Given that two projectiles are fired at the same velocity, from the same spot, and land at the same point following different trajectories, how can I find the difference between the two angles of projection and the times taken for the projectiles to land?
EDIT: Not a duplicate since this one involves two projectiles and two different angles rather than trying to find one unique one.
The equations of motion are $$\left\{\begin{array}{rcl}x(t) &=& v t\cos(\theta)\\y(t)&=&vt\sin(\theta)-\frac{1}{2}gt^2\end{array}\right. $$ hence the projectile travels for a time equal to $\frac{2v\sin\theta}{g}$, landing at a point whose distance from the origin is $$ (v\cos\theta)\cdot\frac{2v\sin\theta}{g} = \frac{v^2}{g}\,\sin(2\theta) $$ and if two different projectiles land at the same point, $\sin(2\theta_1)=\sin(2\theta_2)$ holds, from which $\theta_1=\theta_2$ or $\theta_1+\theta_2=90^\circ$.
Horizantal range = vvsin(2θ)
From this we get that sum of the two angles will have to be 90 degrees.
Time = {2vsin(θ)}/g From this, the ratio of the times will be tanθ.

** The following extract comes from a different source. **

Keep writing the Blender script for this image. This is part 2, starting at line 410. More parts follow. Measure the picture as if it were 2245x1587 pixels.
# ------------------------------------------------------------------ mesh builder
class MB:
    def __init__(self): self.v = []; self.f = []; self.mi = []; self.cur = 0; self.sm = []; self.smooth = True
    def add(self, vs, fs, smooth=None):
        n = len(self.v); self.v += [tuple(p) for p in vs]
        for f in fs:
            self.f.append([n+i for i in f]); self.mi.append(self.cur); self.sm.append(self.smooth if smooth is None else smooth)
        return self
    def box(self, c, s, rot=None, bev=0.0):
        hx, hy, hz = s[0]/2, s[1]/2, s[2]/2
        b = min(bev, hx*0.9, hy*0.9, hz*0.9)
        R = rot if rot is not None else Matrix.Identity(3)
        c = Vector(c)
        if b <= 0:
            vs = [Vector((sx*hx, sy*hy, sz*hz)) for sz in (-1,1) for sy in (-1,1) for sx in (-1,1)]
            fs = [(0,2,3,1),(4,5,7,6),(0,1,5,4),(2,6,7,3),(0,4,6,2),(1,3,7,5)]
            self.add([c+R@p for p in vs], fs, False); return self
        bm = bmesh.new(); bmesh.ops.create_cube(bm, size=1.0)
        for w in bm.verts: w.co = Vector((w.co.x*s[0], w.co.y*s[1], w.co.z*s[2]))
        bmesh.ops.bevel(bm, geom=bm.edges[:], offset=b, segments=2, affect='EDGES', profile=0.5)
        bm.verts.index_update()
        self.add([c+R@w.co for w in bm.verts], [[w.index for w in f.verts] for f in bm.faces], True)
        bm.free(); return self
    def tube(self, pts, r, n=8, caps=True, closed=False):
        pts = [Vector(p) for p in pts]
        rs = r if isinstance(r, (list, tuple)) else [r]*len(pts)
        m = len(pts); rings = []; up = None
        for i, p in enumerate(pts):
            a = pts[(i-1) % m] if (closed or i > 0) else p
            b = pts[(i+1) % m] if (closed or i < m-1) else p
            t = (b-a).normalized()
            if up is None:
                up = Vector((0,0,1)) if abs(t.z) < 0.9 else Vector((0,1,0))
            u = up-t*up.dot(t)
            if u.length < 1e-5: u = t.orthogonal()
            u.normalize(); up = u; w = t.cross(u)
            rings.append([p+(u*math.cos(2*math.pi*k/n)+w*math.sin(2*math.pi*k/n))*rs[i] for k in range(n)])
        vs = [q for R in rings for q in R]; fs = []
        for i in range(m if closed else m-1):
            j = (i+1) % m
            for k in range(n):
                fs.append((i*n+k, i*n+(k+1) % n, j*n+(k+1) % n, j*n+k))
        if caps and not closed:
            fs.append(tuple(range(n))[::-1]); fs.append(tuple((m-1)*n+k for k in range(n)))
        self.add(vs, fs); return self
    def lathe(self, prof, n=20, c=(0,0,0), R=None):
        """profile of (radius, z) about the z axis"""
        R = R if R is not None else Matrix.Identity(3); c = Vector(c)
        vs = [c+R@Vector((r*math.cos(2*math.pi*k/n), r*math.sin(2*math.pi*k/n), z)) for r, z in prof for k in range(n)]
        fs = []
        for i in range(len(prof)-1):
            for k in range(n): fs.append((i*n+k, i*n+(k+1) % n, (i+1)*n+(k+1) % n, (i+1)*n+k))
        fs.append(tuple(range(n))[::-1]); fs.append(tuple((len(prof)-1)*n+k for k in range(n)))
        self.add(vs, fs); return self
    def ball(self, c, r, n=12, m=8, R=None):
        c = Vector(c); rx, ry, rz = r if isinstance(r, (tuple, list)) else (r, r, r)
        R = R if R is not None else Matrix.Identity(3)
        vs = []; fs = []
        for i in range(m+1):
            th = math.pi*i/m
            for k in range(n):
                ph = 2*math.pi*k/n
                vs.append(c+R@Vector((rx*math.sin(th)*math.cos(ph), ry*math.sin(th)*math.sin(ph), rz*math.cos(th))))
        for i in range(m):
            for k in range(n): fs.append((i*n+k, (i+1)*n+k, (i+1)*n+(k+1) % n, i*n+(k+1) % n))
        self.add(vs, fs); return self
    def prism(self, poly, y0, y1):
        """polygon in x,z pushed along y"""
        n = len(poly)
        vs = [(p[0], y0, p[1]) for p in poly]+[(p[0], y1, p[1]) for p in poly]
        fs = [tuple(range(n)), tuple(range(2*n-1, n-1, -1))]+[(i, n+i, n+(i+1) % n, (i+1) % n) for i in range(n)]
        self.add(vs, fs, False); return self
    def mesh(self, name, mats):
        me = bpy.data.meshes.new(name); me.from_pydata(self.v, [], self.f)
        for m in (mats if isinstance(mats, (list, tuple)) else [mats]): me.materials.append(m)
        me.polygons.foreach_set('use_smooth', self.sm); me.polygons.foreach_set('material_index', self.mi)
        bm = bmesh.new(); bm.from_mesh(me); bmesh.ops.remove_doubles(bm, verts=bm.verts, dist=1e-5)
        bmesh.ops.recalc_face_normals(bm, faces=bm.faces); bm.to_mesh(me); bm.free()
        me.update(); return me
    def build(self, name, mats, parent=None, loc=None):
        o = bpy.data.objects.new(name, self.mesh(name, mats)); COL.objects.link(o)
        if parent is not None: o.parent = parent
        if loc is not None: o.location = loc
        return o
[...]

Re: angles. Shreyash seems right. Consider: there's only one possible trajectory for a maximum range shot, 45deg. there are a pair of possibilities for a shot of 0 range, one cannon fires straight up (90 deg) and the other fires along the ground plane (0 deg). Intuitively, the relation should hold for intermediate pairs of ranges: that the sum of the cannon angles will = 90deg. The same relation would hold of the incoming trajectories at the target point.